Description of the task:
Reproduce exactly the opening lines of the listing, stopping after the line that contains "col = scn.collection" and including it.

Recorded data:
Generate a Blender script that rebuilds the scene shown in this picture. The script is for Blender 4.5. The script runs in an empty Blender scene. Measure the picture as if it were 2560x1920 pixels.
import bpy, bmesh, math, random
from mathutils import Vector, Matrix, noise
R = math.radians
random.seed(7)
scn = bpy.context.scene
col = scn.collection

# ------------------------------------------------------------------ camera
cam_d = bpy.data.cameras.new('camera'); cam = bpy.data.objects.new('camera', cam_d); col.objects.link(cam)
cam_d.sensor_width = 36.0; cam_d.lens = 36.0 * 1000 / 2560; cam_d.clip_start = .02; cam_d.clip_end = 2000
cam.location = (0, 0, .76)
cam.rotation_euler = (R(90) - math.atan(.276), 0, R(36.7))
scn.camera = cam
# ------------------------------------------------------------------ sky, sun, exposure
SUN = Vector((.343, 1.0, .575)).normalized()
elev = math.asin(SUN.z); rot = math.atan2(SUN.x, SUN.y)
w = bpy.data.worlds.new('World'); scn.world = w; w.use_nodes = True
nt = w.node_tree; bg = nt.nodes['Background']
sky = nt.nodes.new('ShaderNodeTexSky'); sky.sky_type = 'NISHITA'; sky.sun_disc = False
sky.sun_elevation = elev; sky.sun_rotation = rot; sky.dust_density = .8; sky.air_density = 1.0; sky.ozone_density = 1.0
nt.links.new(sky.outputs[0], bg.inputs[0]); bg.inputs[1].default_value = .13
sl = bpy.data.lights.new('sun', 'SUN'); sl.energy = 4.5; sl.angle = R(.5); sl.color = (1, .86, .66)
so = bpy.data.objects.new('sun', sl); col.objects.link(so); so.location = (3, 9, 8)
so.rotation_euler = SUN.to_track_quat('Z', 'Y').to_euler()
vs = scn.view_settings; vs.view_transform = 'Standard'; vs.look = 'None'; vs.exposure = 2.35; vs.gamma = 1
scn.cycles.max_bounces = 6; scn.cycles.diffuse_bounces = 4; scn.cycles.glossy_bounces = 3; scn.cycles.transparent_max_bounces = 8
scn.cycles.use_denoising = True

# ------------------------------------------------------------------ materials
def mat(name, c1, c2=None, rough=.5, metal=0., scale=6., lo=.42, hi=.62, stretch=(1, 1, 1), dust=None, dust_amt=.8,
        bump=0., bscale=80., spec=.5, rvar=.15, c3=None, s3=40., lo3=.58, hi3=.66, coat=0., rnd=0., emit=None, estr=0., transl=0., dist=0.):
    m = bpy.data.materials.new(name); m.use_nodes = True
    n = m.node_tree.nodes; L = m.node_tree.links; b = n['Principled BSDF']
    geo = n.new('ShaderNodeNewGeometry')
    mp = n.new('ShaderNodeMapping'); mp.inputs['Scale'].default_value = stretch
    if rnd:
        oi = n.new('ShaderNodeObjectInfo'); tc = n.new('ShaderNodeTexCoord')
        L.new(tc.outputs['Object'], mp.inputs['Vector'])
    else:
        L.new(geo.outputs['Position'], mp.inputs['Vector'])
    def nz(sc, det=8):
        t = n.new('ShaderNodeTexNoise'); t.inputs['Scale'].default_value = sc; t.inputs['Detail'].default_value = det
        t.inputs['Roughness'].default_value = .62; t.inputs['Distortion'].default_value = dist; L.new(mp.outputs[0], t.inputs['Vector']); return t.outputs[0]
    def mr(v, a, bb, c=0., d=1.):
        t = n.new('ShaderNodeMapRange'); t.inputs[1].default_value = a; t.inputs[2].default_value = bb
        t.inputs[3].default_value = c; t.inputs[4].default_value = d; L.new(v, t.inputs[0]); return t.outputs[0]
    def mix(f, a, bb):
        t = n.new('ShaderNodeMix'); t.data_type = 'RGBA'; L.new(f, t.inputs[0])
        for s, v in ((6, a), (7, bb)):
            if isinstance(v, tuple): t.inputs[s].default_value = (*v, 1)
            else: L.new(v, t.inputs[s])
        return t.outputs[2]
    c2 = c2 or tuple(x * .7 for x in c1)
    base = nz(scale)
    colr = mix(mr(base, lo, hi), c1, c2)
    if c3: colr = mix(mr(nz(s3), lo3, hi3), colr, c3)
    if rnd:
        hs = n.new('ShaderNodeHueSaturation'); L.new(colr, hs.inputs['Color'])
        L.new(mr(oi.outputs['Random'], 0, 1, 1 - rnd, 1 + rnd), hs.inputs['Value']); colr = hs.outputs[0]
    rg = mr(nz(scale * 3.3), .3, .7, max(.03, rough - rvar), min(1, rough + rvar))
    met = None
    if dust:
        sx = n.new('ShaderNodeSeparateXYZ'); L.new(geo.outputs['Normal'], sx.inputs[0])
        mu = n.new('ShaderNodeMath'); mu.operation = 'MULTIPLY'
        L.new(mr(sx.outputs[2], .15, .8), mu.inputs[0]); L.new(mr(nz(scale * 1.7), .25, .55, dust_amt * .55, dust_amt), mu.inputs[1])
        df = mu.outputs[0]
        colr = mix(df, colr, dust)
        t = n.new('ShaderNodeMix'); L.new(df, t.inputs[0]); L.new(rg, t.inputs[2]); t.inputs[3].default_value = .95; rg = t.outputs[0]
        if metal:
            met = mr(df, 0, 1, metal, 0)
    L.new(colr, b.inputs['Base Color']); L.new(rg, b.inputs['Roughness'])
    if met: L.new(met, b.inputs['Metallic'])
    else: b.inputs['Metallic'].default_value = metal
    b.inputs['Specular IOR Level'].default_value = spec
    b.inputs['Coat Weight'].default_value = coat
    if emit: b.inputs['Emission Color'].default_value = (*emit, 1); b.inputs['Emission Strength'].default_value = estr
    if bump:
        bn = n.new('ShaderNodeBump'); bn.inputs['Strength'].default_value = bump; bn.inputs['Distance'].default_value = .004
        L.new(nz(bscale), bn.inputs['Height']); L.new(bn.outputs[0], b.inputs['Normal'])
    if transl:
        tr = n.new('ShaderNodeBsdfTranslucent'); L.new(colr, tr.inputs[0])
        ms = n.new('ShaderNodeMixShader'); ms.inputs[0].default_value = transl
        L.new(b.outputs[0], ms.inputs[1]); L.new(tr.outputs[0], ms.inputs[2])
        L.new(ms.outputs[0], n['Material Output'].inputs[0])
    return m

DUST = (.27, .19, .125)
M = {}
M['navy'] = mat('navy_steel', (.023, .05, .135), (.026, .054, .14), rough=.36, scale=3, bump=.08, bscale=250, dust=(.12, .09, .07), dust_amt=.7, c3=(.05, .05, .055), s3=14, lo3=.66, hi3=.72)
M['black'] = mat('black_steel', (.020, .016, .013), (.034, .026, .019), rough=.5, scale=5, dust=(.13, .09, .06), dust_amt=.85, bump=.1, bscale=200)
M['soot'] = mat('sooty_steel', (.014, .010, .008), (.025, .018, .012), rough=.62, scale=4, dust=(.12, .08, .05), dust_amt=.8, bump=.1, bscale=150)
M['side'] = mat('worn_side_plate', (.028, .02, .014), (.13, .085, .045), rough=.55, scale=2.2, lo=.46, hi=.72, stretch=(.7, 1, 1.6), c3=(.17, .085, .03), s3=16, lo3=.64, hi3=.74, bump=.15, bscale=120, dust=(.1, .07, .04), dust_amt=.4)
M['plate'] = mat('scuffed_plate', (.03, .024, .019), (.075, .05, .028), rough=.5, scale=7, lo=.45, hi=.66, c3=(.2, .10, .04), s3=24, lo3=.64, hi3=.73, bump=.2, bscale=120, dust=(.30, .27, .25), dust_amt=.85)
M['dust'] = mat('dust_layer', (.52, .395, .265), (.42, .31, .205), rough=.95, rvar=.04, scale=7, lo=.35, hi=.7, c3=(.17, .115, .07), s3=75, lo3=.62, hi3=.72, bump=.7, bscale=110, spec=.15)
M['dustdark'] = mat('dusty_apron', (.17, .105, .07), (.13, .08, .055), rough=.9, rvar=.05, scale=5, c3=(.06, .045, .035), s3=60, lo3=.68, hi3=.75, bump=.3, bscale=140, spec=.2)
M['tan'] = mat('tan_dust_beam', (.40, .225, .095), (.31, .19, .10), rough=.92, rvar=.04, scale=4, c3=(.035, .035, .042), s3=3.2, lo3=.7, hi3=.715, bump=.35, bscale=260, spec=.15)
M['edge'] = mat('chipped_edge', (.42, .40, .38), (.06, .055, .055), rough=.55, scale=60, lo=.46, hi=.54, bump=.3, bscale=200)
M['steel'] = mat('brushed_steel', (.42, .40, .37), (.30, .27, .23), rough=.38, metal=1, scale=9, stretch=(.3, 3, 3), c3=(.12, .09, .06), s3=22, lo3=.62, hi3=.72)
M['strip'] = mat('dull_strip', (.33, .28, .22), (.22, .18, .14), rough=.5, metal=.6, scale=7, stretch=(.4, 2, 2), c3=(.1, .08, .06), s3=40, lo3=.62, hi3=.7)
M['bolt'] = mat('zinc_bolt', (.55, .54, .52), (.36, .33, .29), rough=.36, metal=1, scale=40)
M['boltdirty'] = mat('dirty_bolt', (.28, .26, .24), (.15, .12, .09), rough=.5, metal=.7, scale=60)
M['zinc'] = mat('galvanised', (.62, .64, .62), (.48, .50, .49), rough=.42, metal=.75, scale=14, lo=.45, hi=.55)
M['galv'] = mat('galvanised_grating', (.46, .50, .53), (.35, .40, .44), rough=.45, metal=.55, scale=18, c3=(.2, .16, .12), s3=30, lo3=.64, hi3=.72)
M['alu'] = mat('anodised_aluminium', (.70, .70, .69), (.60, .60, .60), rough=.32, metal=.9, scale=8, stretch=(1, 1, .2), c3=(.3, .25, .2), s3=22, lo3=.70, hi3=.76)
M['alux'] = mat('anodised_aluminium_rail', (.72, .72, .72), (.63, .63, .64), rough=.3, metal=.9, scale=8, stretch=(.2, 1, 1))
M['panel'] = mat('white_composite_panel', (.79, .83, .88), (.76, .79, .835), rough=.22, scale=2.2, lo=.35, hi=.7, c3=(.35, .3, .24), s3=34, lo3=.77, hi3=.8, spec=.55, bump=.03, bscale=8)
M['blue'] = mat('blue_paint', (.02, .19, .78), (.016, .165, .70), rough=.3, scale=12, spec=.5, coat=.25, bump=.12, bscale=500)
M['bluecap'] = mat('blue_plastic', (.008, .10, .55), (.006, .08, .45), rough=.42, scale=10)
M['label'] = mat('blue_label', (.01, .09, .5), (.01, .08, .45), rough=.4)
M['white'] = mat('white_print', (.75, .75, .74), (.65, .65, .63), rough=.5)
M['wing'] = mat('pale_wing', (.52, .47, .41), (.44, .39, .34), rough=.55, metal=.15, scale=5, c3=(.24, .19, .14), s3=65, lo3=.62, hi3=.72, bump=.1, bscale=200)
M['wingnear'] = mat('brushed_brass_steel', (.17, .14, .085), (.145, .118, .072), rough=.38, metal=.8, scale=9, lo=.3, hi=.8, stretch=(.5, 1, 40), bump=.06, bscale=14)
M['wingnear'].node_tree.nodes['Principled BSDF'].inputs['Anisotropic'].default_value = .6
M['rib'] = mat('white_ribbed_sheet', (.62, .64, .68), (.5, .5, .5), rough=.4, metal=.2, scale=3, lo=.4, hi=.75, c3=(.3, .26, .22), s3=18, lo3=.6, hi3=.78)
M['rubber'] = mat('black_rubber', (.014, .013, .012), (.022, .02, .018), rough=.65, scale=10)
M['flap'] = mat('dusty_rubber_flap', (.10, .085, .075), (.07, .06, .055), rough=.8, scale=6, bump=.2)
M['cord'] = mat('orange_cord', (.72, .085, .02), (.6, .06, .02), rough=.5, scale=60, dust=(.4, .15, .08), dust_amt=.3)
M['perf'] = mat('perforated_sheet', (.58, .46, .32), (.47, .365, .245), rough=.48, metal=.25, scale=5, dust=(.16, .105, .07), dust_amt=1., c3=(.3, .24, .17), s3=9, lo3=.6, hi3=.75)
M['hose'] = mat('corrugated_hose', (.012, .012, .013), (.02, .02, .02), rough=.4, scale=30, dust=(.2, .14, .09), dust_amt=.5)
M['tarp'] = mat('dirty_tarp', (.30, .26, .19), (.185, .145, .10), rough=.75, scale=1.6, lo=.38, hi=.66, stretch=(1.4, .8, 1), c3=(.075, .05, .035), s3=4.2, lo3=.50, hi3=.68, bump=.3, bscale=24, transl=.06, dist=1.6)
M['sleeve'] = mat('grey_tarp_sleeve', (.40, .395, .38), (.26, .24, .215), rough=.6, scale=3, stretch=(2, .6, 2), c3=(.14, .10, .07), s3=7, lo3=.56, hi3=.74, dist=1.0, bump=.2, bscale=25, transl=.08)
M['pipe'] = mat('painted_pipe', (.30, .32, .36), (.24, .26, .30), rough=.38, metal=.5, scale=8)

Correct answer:
Generate a Blender script that rebuilds the scene shown in this picture. The script is for Blender 4.5. The script runs in an empty Blender scene. Measure the picture as if it were 2560x1920 pixels.
import bpy, bmesh, math, random
from mathutils import Vector, Matrix, noise
R = math.radians
random.seed(7)
scn = bpy.context.scene
col = scn.collection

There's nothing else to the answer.